** Begin **

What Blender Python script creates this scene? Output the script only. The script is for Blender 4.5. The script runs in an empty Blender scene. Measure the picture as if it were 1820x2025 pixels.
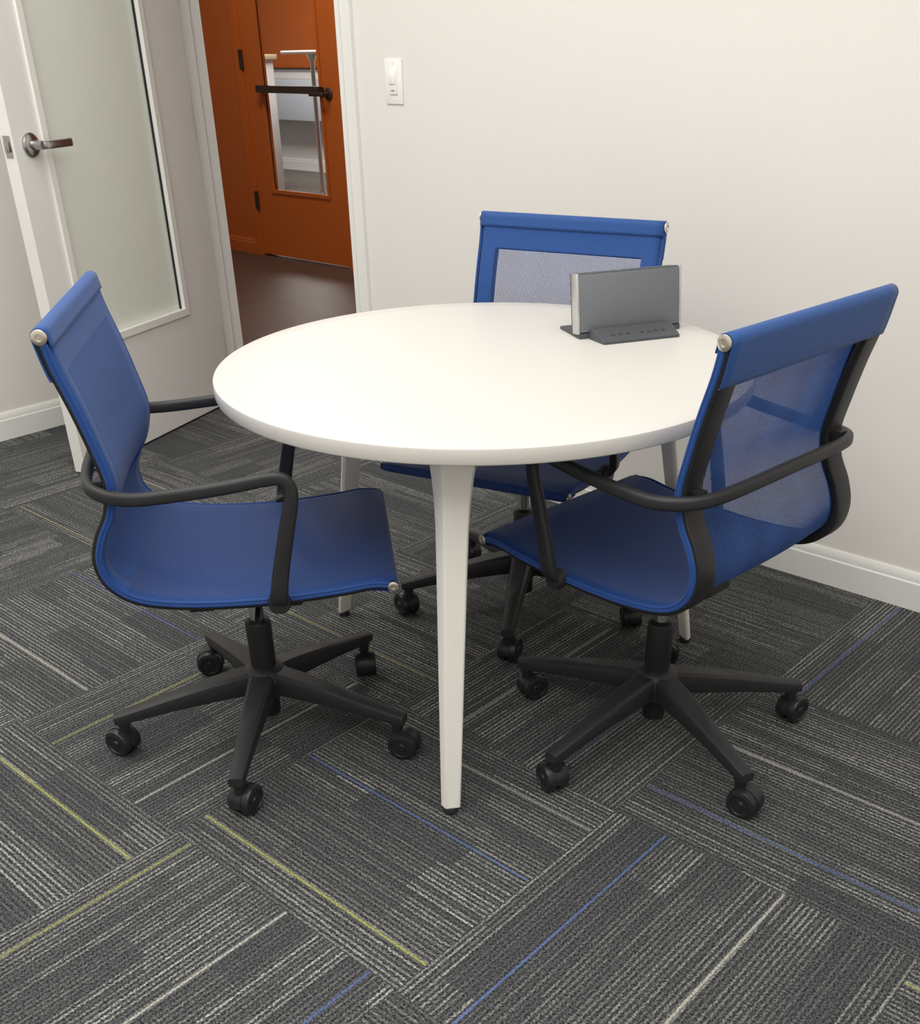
import bpy, bmesh, random
from math import *
from mathutils import Vector, Matrix
random.seed(4)
S=bpy.context.scene
COL=S.collection
# ------------------------------------------------------------------ helpers
def lin(r,g,b):
    f=lambda c:(c/255/12.92) if c/255<=.04045 else ((c/255+.055)/1.055)**2.4
    return (f(r),f(g),f(b),1)
class NT:
    def __init__(s,mat): s.t=mat.node_tree; s.n=s.t.nodes; s.l=s.t.links
    def put(s,sock,v):
        if hasattr(v,'is_output') : s.l.new(v,sock)
        elif v is not None:
            try: sock.default_value=v
            except Exception: sock.default_value=tuple(v)[:3]
    def m(s,op,a,b=None,c=None):
        n=s.n.new('ShaderNodeMath'); n.operation=op
        s.put(n.inputs[0],a)
        if b is not None: s.put(n.inputs[1],b)
        if c is not None: s.put(n.inputs[2],c)
        return n.outputs[0]
    def mix(s,f,a,b):
        n=s.n.new('ShaderNodeMix'); n.data_type='RGBA'
        s.put(n.inputs['Factor'],f); s.put(n.inputs[6],a); s.put(n.inputs[7],b); return n.outputs[2]
    def mixf(s,f,a,b):
        n=s.n.new('ShaderNodeMix'); n.data_type='FLOAT'
        s.put(n.inputs[0],f); s.put(n.inputs[2],a); s.put(n.inputs[3],b); return n.outputs[0]
    def vec(s,x,y,z=0.0):
        n=s.n.new('ShaderNodeCombineXYZ'); s.put(n.inputs[0],x);s.put(n.inputs[1],y);s.put(n.inputs[2],z); return n.outputs[0]
    def noise(s,vec,scale,detail=2,rough=.5):
        n=s.n.new('ShaderNodeTexNoise'); s.put(n.inputs['Scale'],scale); s.put(n.inputs['Detail'],detail); s.put(n.inputs['Roughness'],rough)
        if vec is not None: s.l.new(vec,n.inputs['Vector'])
        return n.outputs['Fac']
    def white(s,vec):
        n=s.n.new('ShaderNodeTexWhiteNoise'); n.noise_dimensions='3D'; s.l.new(vec,n.inputs['Vector']); return n.outputs['Value']
    def rng(s,v,a,b,c=0,d=1):
        n=s.n.new('ShaderNodeMapRange'); s.l.new(v,n.inputs[0]); n.inputs[1].default_value=a;n.inputs[2].default_value=b;n.inputs[3].default_value=c;n.inputs[4].default_value=d; return n.outputs[0]
    def bump(s,h,st,d):
        n=s.n.new('ShaderNodeBump'); n.inputs['Strength'].default_value=st; n.inputs['Distance'].default_value=d; s.l.new(h,n.inputs['Height']); return n.outputs[0]
def mat(name,col,rough=.5,metal=0,noise_amt=.04,nscale=40,bump=0,bscale=200,bdist=.0005,trans=0,ior=1.45,spec=.5,coat=0):
    m=bpy.data.materials.new(name); m.use_nodes=True; t=NT(m); b=t.n['Principled BSDF']
    tc=t.n.new('ShaderNodeTexCoord').outputs['Object']
    nz=t.noise(tc,nscale,3)
    c2=tuple(min(1,c*(1-noise_amt*2)) for c in col[:3])+(1,); c1=tuple(min(1,c*(1+noise_amt)) for c in col[:3])+(1,)
    t.l.new(t.mix(nz,c2,c1),b.inputs['Base Color'])
    b.inputs['Roughness'].default_value=rough; b.inputs['Metallic'].default_value=metal
    b.inputs['IOR'].default_value=ior; b.inputs['Transmission Weight'].default_value=trans
    b.inputs['Specular IOR Level'].default_value=spec; b.inputs['Coat Weight'].default_value=coat
    if bump: t.l.new(t.bump(t.noise(tc,bscale,3),bump,bdist),b.inputs['Normal'])
    return m
def new_obj(name,me,parent=None,m=None,loc=None,rot=None,smooth=None):
    o=bpy.data.objects.new(name,me); COL.objects.link(o)
    if parent: o.parent=parent
    if m is not None: me.materials.append(m)
    if loc: o.location=loc
    if rot: o.rotation_euler=rot
    if smooth is not None and me:
        for p in me.polygons: p.use_smooth=True
        me.set_sharp_from_angle(angle=radians(smooth))
    return o
def bm_box(bm,lo,hi,mi=0):
    vs=[bm.verts.new((x,y,z)) for z in (lo[2],hi[2]) for y in (lo[1],hi[1]) for x in (lo[0],hi[0])]
    F=[(0,2,3,1),(4,5,7,6),(0,1,5,4),(2,6,7,3),(0,4,6,2),(1,3,7,5)]
    fs=[bm.faces.new([vs[i] for i in f]) for f in F]
    for f in fs: f.material_index=mi
    return vs
def boxes(name,L,parent=None,m=None,bev=0,**k):
    bm=bmesh.new()
    for lo,hi in L: bm_box(bm,lo,hi)
    if bev: bmesh.ops.bevel(bm,geom=bm.edges[:],offset=bev,segments=2,affect='EDGES',profile=.5)
    me=bpy.data.meshes.new(name); bm.to_mesh(me); bm.free()
    return new_obj(name,me,parent,m,smooth=(40 if bev else None),**k)
def bm_lathe(bm,prof,n=32,M=None):
    rings=[]
    for r,z in prof:
        if r<1e-6: rings.append([bm.verts.new((0,0,z))])
        else: rings.append([bm.verts.new((r*cos(2*pi*i/n),r*sin(2*pi*i/n),z)) for i in range(n)])
    for a,b in zip(rings,rings[1:]):
        for i in range(n):
            j=(i+1)%n
            if len(a)==1 and len(b)==1: continue
            if len(a)==1: bm.faces.new((a[0],b[i],b[j]))
            elif len(b)==1: bm.faces.new((a[i],a[j],b[0]))
            else: bm.faces.new((a[i],a[j],b[j],b[i]))
    vs=[v for r in rings for v in r]
    if M is not None: bmesh.ops.transform(bm,matrix=M,verts=vs)
    return vs
def bm_loft(bm,secs,cap=True,closed=False):
    R=[[bm.verts.new(p) for p in s] for s in secs]
    n=len(R[0]); rng=range(len(R)) if closed else range(len(R)-1)
    for k in rng:
        a,b=R[k],R[(k+1)%len(R)]
        for i in range(n):
            j=(i+1)%n; bm.faces.new((a[i],a[j],b[j],b[i]))
    if cap and not closed:
        bm.faces.new(R[0][::-1]); bm.faces.new(R[-1])
    return R
def finish(name,bm,parent=None,m=None,smooth=40,**k):
    bmesh.ops.recalc_face_normals(bm,faces=bm.faces[:])
    me=bpy.data.meshes.new(name); bm.to_mesh(me); bm.free()
    return new_obj(name,me,parent,m,smooth=smooth,**k)
def catmull(P,n=8):
    P=[Vector(p) for p in P]; out=[]
    Q=[P[0]*2-P[1]]+P+[P[-1]*2-P[-2]]
    for i in range(1,len(Q)-2):
        a,b,c,d=Q[i-1:i+3]
        for k in range(n):
            t=k/n
            out.append(.5*((2*b)+(c-a)*t+(2*a-5*b+4*c-d)*t*t+(3*b-a-3*c+d)*t**3))
    out.append(P[-1]); return out
def rrect(w,h,c,n=3):
    pts=[]
    for sx,sy,a0 in ((1,1,0),(-1,1,90),(-1,-1,180),(1,-1,270)):
        for k in range(n+1):
            a=radians(a0+90*k/n); pts.append((sx*(w/2-c)+c*cos(a),sy*(h/2-c)+c*sin(a)))
    return pts
def bm_sweep(bm,path,sec,up=Vector((0,0,1)),scale=None):
    secs=[];N=len(path)
    for i,p in enumerate(path):
        t=(path[min(i+1,N-1)]-path[max(i-1,0)]).normalized()
        side=t.cross(up)
        if side.length<1e-4: side=Vector((0,1,0))
        side.normalize(); nn=side.cross(t).normalized()
        s=scale(i/(N-1)) if scale else (1,1)
        secs.append([p+side*a*s[0]+nn*b*s[1] for a,b in sec])
    return bm_loft(bm,secs)
def thing(o,label,cat,group=None):
    o["label"]=label;o["category"]=cat
    if group:o["group"]=group
def struct(o): o["kind"]="structure"; return o
def empty(name,loc,rz=0):
    o=bpy.data.objects.new(name,None); COL.objects.link(o); o.location=loc; o.rotation_euler=(0,0,rz); o.empty_display_size=.1; return o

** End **

Copy out all lines above that include the string "scene".

> _Exercise output_
What Blender Python script creates this scene? Output the script only. The script is for Blender 4.5. The script runs in an empty Blender scene. Measure the picture as if it were 1820x2025 pixels.
S=bpy.context.scene